Die 2015 veröffentlichte EP „Trust Fall (Side A)“ war - wie es der Titel bereits suggeriert - anfangs nur als Appetizer für mehr geplant. Die Songwritingsessions klappten innerhalb der Band aber so gut, dass man auf eine Fortsetzung pfiff und sich lieber ausreichend Zeit ließ, um schließlich das aktuelle Studioalbum „8“ zu veröffentlichen. So unkreativ der Albumname auch sein mag, so vielseitig und bissig zeigten sich die Kalifornier auf dem Werk. Nicht nur, dass der bekannt gesellschaftskritische Boyd einige seiner offensivsten Texte schrieb („Nimble Bastard“), wagte die Band auch eine Zusammenarbeit mit Freund und Dubstep-Ikone Skrillex. Gitarrist Einziger hatte schon davor mit EDM-Größen wie David Guetta oder Avicii kooperiert - er spielte u.a. Akustikgitarre bei seinem Megahit „Wake Me Up“.

Keinen Zwang mehr
„Natürlich ist der Song im Mainstream angekommen, aber auch die Incubus-Fans wissen, dass ich dahingehend keine Berührungsängste habe. Wir lieben es einfach Musik zu machen - ob das Elektronisch ist, rockt oder akustisch daherkommt ist zweierlei. Noch mit jedem Album gab es Leute, die uns zum Teufel gewünscht haben, weil wir uns stets weiterentwickelten. Vielleicht sollten wir manche Menschen einfach täuschen und sagen, wir würden ihnen Songs vorwerfen, die wir 2001 geschrieben hätten, obwohl sie eigentlich brandneu sind“, lacht der Gitarrist. Dass sich die Mechanismen im Musikgeschäft so gewaltig verändert haben, kommt Einziger zugute. „Man muss heute nicht auf Zwang etwas Bestimmtes, Vorgegebenes veröffentlichen, sondern hat vielmehr freie Hand. Wenn wir uns gut fühlen, dann gibt es neues Material. Wenn wir meinen, es reicht noch nicht, dann dauert es länger.“

Nach einer umjubelten Festivalshow beim Rock In Vienna 2015 kommen Incubus am 29. August endlich wieder für ein Solokonzert auf das wundervolle Open-Air-Gelände der Wiener Arena.

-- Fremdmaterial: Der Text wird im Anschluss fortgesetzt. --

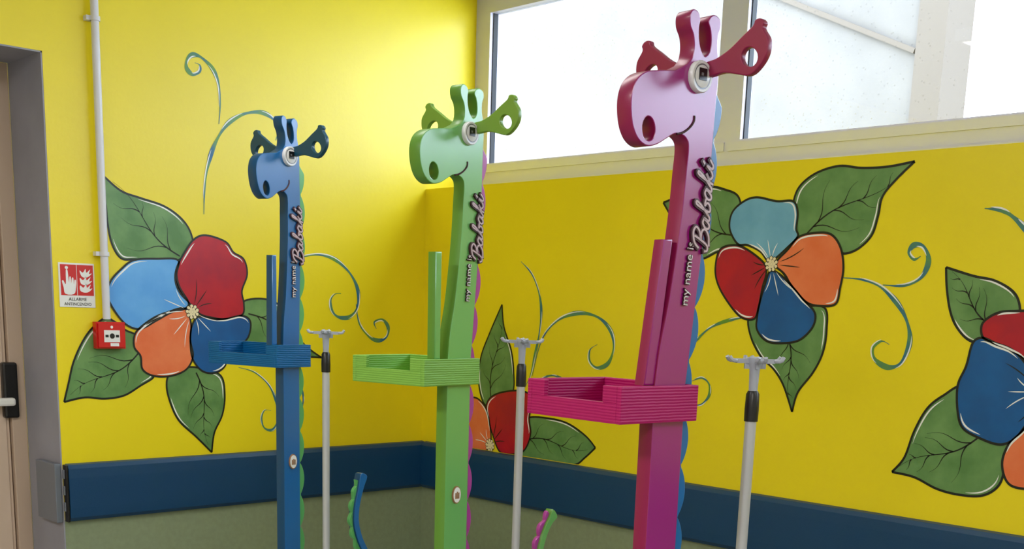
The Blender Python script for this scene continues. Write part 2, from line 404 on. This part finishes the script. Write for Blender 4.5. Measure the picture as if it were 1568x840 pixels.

Bei den Erinnerungen an frühere Österreich-Auftritte kommt Einziger zum Lachen. „Ich bin mir nicht ganz sicher, aber das erste Mal waren wir wohl mit Korn bei euch. Ich kann mich noch daran erinnern, dass auf der Straße überall Betrunkene herumlagen. Als wir dann später beim Nova Rock spielten, waren Brandon und ich in Wien, um uns eine Klimt-Ausstellung anzusehen.“ Keyboarder Chris Kilmore war sogar schon als Kind hier. „Als ich in der achten Klasse war, waren wir in Österreich Skifahren - der absolute Wahnsinn. Und beim Forestglade 2012 in Wiesen gab es diese Umkleideräume, die wie Zugwaggons aussahen. Alle waren verrückt gekleidet und Billy Idol war auch da.“ In der Arena wird’s vielleicht etwas weniger verspielt, dafür randvoll. Das Konzert ist bereits restlos ausverkauft.